QUIPU GUT – CECILIA VICUÑA’S INSTALLATION AT PAMM

Cecilia Vicuña's Quipu Gut is a large hanging sculpture of unspun wool dyed entirely red, made in 2017 and inspired by the ancient quipu system, that arrived at the Pérez Art Museum in Miami.

QUIPU GUT – CECILIA VICUÑA’S INSTALLATION AT PAMM

Quipu Gut is part of a larger family of red quipu structures the artist has created since Quipu Menstrual in 2006; the color is meant to associate the works with the “blood of the glaciers” destroyed by mining. The red quipus also ruminate on water, blood, and womanhood manifested as poetic strands and energy flows. Quipu Gut (2017), is one of two quipus commissioned for documenta 14; it was shown at documenta Halle in Kassel, Germany; Quipu Womb (2017), the second commissioned work, was shown at the National Museum of Contemporary Art in Athens. Both were created “in honor of a syncretic religious tradition that—via the umbilical cord of menstrual symbolism—connects Andean mother goddesses with the maritime mythologies of ancient Greece. Mythology is spiritually manifest in Vicuña’s self-described “poem in space,” constructed out of fifty large strands of unspun wool, dyed red and knotted rhythmically along its almost thirty-three-foot length, bridging shared histories, Indigenous weaving practices, ritual, and environmental activism.

 

Cecilia Vicuña is a poet and artist who grew up in the Chilean commune of La Florida, in the Maipo Valley. Born to a family of artists and intellectuals, Vicuña grew up hearing about the persecution and incarceration of individuals who struggled for social justice in the wake of increasingly conservative government agendas. While attending the Slade School of Fine Art in London on a British Council Award in 1972–73, a coup d’état led by General Augusto Pinochet, commander-in-chief of the Chilean army, ushered in a seventeen-year military dic1tatorship. This led Vicuña to remain in London on a self-imposed exile, where she exhibited her work at the Institute of Contemporary Arts and published her first book, Saborami (1973). At the time, she was largely focused on political activism directed against fascism and human rights violations in Chile and other countries.
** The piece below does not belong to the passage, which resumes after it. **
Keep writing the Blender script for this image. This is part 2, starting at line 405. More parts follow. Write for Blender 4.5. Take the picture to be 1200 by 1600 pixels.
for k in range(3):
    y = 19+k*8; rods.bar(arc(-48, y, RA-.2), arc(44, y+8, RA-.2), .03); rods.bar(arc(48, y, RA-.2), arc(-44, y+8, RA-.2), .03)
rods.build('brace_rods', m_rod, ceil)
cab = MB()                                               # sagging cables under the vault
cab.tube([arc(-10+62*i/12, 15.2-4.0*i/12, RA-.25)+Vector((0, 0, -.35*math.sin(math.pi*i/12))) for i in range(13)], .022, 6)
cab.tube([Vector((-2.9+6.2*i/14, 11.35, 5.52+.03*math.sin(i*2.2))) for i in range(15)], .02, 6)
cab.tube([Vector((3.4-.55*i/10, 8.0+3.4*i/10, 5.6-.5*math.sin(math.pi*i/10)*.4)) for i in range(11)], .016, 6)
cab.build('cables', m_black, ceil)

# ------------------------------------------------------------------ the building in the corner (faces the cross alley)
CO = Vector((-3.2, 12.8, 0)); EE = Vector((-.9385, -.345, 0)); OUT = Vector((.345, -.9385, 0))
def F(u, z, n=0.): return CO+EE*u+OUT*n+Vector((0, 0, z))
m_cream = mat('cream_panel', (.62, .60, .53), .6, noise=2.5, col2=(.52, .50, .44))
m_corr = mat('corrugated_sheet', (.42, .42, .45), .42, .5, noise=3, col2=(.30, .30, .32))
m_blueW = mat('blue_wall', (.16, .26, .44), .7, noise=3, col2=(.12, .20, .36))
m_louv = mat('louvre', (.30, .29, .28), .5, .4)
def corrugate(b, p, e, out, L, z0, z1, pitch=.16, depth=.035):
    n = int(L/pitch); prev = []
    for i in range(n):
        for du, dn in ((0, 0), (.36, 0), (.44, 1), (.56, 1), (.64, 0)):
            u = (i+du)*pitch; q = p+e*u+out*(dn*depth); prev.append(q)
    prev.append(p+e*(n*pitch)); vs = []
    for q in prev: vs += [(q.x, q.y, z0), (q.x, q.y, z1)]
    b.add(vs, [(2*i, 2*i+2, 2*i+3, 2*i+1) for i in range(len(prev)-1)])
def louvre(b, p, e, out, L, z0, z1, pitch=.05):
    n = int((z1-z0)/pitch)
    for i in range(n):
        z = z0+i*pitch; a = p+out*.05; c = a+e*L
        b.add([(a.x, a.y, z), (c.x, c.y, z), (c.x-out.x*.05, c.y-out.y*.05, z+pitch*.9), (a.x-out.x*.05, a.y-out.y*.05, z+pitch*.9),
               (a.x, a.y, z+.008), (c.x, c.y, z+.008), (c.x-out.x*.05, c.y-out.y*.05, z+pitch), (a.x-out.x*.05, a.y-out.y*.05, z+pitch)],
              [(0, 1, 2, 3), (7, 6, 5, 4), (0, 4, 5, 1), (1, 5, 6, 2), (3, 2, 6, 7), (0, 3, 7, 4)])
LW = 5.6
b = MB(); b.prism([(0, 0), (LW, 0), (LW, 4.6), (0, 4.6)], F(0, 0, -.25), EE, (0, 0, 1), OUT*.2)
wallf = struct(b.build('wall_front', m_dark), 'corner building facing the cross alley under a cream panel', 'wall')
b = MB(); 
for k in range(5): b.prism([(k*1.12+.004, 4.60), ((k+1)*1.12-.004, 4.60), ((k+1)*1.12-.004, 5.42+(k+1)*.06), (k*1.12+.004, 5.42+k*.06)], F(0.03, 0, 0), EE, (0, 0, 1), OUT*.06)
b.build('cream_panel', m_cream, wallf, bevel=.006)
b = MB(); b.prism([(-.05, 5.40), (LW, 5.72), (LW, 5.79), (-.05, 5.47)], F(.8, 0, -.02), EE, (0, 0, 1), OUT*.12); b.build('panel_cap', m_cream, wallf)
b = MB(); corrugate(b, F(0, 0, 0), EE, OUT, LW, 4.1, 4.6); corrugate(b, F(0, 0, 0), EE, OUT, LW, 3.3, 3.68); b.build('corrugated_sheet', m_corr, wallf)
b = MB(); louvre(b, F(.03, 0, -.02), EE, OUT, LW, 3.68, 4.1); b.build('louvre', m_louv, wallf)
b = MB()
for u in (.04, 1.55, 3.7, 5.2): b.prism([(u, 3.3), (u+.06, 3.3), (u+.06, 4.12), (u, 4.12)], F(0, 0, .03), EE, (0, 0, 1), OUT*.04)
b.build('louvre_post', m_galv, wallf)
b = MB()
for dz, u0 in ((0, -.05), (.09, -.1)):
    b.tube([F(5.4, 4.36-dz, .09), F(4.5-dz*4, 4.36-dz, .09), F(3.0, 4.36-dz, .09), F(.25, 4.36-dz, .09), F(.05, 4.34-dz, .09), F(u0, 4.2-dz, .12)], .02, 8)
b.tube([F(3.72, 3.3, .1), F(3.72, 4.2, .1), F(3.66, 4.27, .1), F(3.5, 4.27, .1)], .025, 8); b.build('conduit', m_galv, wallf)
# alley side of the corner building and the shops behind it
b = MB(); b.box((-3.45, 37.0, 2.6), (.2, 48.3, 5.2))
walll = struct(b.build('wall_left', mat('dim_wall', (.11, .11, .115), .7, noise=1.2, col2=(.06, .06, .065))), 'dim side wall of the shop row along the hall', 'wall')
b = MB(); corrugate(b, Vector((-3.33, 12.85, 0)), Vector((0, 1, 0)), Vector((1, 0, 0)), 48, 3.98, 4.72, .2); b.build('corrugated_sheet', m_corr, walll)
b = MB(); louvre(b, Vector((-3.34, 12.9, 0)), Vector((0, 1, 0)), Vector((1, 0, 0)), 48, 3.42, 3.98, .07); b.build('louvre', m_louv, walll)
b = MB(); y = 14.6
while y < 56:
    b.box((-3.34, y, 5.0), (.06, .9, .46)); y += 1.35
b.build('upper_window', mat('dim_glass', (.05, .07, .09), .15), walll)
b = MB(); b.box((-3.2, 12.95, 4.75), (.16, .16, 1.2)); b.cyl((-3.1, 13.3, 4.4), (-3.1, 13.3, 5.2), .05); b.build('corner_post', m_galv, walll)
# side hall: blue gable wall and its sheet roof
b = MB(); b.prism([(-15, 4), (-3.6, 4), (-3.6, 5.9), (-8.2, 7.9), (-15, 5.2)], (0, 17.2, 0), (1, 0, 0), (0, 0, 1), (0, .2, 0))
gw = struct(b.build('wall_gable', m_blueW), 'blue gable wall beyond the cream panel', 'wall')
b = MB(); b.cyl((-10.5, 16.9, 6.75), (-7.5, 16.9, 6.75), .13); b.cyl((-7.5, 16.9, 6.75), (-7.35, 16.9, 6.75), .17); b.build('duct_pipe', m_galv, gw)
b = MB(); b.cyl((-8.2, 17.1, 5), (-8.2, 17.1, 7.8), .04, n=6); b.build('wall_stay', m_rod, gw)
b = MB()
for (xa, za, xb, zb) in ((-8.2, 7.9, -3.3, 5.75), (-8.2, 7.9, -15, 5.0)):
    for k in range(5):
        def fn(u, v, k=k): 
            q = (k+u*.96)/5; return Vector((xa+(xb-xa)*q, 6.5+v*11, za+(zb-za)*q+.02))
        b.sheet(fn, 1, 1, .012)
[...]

In 1975, she returned to South America to live in Bogotá, Colombia, where she embarked on a path of creative rediscovery focused on Indigenous art and culture. Vicuña’s interest in the quipu (“knot” in Quechua) was reignited at this time and has remained a constant source of inspiration. A quipu is an ancient Andean communication technology that uses knotted strings to record information, a practice that was banned by the Spanish during the colonization of South America. In 1965, Vicuña first referenced the quipu in her journal in the phrase, el quipu que no recuerda nada (“the quipu that doesn’t remember anything”). Knowledge, wisdom, and memory are embedded in her creative and poetic conception of the quipu, inspiring subsequent iterations and manifestations of this ancient communication device.